К сожалению, наше письмо осталось без ответа. До сих пор представители церкви не проронили ни слова о петербургском проекте «Нового Вавилона». Чем объясняется столь упорное молчание? Сегодня свой комментарий к поднятым «Новой» вопросам представляет диакон Александр МУСИН, доктор исторических наук, кандидат богословия, до 2000 года служивший в Санкт-Петербургской духовной академии.
Молчание епархии по поводу предполагаемого строительства башни Газпрома – один из наиболее характерных примеров демонстрируемого Московской патриархией равнодушия и нежелания вступать в конфликт с власть имущими. Предлагаемый проект, который так и стремится вознестись «главою непокорной» «выше Александрийского столпа», не только нарушает существующий высотный регламент. Подавляя купола Смольного собора, он нарушает устоявшуюся традицию, ограничивающую высоту зданий в центре города не столько крышей дворца царя земного, сколько главой находящегося здесь храма Царя Небесного. Впрочем, было бы странно, если б в светском государстве строительство регламентировалось соображениями такого рода. Собственно, уже Устав строительный, принятый в Империи, соотносил высоту зданий не с вертикалями храмов, а с шириной улиц (статья 198). Однако православный голос в защиту местных традиций мог бы занять достойное место в петербургском хоре несогласия.
Молчание можно было бы объяснить привычным сервилизмом епископата, для которого Газпром и госвласть есть основные источники материальной и политической выгоды. Однако к проблеме стоит подойти с культурологической стороны. Пользуясь архетипами церковной истории, я не могу рассматривать проект строительства небоскреба на невских берегах иначе чем акт иконоборчества, направленный на уничтожение образа града святого Петра. Иконоборчество всегда было императорской ересью, в которой охотно принимало участие провинциальное духовенство. Однако в каждую эпоху иконоборчество имело свои конкретно-исторические причины. В данном случае они видятся нам в глубинной и подсознательной неприязни к городу и его культуре.

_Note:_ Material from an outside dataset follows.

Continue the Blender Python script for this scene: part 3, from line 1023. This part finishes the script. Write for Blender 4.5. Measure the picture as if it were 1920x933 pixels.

Одна из главных действующих лиц этой истории, представляя проект, сказала: «Горожане должны быть счастливы, что к ним приходит такая компания». Сказанное – проговор по Фрейду. Такая позиция противопоставляет этих людей городу и городскому сообществу, выдает коренящийся в них протест против его культурного облика, который не соответствует их собственной «культурке». Кто-то родом из-под Винницы, один епископ в Петербурге – родом из Актюбинска, второй родился в ауле Кенессы, воспитывался в Одессе, а в Петербурге оказался впервые в возрасте 45 лет, когда был сюда назначен. Это можно было бы объяснить проблемами индивидуального характера, в духе знаменитого лермонтовского: «И что за диво?.. издалека... / На ловлю счастья и чинов / Заброшен к нам по воле рока; / Смеясь, он дерзко презирал / Земли чужой язык и нравы…» И так далее. Но дело, увы, не в отдельных персонах, а в резком изменении культурного фона города, провинциализации его руководства в результате миграционных процессов.
Об этом глубинном противостоянии старого города и новых горожан хорошо говорил покойный Александр Панченко, когда цитировал известные строки: «Питер меня вытер, / а я ему отомстил / – в лаптях по Невскому походил». Сегодня лапти приобретают форму дерзких небоскребов. Изменение культурной среды Петербурга хорошо почувствовала петербургский поэт Елена Шварц: «Я думала – не я одна, – / Что Петербург, нам родина, – особая страна, / Он запад, вброшенный в восток, / И окружен, и одинок... / Но рухнула духовная стена – / Россия хлынула – дурна, темна, пьяна. / Где ж родина? И поняла я вдруг: / Давно Россиею затоплен Петербург... / Где ж картинка голландская, переводная? / Ах, до тьмы стая мух засидела, родная, / И заспала тебя детоубийца – / Порфироносная вдова, / В тебе тамбовский ветер матерится / И окает, и цокает Нева».
Сегодня это разрушение продолжается, и митрополия культурной столицы России способствует ему своим отношением к происходящему.